- **Given instruction**
Return, exactly as written, the lines from the one containing "script. The script is for Blender 4.5." through the one containing "0)) @ RX(PI/2))", with both ends included.

- **Data for the task**
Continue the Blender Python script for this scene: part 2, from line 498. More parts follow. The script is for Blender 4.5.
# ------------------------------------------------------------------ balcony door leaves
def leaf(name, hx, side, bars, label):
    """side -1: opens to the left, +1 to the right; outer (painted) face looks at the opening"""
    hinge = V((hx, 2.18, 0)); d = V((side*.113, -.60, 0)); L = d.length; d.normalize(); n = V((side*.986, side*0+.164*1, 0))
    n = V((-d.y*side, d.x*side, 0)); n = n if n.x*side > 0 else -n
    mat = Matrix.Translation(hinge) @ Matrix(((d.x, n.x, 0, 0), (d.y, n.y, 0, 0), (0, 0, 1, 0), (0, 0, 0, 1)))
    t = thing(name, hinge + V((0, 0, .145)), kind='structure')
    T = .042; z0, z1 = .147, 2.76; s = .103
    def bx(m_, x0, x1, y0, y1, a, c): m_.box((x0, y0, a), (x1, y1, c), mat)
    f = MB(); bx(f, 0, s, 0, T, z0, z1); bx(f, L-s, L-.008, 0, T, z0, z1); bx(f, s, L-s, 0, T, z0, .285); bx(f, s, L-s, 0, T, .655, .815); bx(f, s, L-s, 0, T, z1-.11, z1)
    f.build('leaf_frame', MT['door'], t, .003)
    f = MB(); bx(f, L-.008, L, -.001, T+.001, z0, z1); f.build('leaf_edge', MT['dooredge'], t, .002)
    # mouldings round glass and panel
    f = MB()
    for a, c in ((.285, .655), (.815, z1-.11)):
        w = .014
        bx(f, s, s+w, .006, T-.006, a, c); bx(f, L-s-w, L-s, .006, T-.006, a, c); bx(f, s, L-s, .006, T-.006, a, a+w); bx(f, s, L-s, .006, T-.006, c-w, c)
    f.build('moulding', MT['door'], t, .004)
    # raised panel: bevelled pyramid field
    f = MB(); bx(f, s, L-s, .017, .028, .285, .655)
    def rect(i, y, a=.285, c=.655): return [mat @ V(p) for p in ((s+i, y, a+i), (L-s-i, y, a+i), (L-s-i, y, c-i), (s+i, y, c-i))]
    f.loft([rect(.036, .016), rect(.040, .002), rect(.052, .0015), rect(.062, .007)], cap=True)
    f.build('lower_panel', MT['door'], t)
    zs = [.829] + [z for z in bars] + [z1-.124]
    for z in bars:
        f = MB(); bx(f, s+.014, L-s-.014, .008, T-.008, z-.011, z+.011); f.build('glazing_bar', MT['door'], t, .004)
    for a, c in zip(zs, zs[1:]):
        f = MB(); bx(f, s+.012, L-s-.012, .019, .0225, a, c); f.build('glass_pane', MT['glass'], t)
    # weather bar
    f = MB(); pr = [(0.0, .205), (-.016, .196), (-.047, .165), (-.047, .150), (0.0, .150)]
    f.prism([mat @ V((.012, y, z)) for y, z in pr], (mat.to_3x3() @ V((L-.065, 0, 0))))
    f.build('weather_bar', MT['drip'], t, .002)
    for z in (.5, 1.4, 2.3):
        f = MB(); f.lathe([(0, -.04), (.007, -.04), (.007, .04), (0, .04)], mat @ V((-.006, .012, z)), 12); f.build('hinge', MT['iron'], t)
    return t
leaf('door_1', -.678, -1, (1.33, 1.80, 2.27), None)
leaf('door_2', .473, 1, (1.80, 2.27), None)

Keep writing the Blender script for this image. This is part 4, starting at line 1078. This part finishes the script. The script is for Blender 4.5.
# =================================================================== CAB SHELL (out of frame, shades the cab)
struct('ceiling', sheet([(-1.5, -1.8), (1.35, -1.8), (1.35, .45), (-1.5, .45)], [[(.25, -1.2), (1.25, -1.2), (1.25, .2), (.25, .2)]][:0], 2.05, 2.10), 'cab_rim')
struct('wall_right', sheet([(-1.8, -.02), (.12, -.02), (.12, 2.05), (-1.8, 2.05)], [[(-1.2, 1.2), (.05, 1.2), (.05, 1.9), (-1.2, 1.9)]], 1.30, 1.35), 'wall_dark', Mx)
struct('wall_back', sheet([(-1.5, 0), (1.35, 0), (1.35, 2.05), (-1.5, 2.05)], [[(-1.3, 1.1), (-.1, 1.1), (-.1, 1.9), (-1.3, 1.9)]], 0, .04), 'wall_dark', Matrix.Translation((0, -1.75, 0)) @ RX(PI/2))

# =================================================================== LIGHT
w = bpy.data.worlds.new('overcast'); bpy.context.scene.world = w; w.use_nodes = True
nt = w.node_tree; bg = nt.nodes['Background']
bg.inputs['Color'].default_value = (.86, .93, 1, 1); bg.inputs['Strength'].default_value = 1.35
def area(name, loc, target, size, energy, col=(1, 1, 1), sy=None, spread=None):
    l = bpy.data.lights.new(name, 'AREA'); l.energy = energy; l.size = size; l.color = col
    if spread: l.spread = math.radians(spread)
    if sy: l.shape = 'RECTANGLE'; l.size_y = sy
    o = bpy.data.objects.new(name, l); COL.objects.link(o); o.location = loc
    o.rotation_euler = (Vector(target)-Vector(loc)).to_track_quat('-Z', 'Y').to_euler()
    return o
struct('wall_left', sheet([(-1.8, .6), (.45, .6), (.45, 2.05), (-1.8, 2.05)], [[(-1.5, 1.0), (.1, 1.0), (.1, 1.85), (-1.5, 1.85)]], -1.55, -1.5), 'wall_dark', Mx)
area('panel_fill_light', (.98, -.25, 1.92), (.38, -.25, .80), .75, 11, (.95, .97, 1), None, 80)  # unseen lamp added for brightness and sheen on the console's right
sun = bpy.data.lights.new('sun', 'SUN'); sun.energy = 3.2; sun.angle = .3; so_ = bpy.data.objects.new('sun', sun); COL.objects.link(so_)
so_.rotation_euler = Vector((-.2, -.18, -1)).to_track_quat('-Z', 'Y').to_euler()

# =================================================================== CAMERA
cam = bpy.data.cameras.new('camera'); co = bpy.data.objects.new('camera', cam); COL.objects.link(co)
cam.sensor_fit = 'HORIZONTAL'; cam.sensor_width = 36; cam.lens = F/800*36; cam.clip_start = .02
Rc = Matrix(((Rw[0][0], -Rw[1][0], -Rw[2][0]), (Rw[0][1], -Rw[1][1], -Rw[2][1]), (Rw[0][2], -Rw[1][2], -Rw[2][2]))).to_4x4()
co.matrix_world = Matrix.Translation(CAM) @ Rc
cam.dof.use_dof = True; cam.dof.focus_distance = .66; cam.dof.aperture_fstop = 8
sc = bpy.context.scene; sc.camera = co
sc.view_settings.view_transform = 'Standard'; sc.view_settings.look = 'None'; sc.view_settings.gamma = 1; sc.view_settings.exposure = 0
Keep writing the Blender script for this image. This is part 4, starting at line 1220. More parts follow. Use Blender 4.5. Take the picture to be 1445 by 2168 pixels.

- **Solution below**
Keep writing the Blender script for this image. This is part 4, starting at line 1078. This part finishes the script. The script is for Blender 4.5.
# =================================================================== CAB SHELL (out of frame, shades the cab)
struct('ceiling', sheet([(-1.5, -1.8), (1.35, -1.8), (1.35, .45), (-1.5, .45)], [[(.25, -1.2), (1.25, -1.2), (1.25, .2), (.25, .2)]][:0], 2.05, 2.10), 'cab_rim')
struct('wall_right', sheet([(-1.8, -.02), (.12, -.02), (.12, 2.05), (-1.8, 2.05)], [[(-1.2, 1.2), (.05, 1.2), (.05, 1.9), (-1.2, 1.9)]], 1.30, 1.35), 'wall_dark', Mx)
struct('wall_back', sheet([(-1.5, 0), (1.35, 0), (1.35, 2.05), (-1.5, 2.05)], [[(-1.3, 1.1), (-.1, 1.1), (-.1, 1.9), (-1.3, 1.9)]], 0, .04), 'wall_dark', Matrix.Translation((0, -1.75, 0)) @ RX(PI/2))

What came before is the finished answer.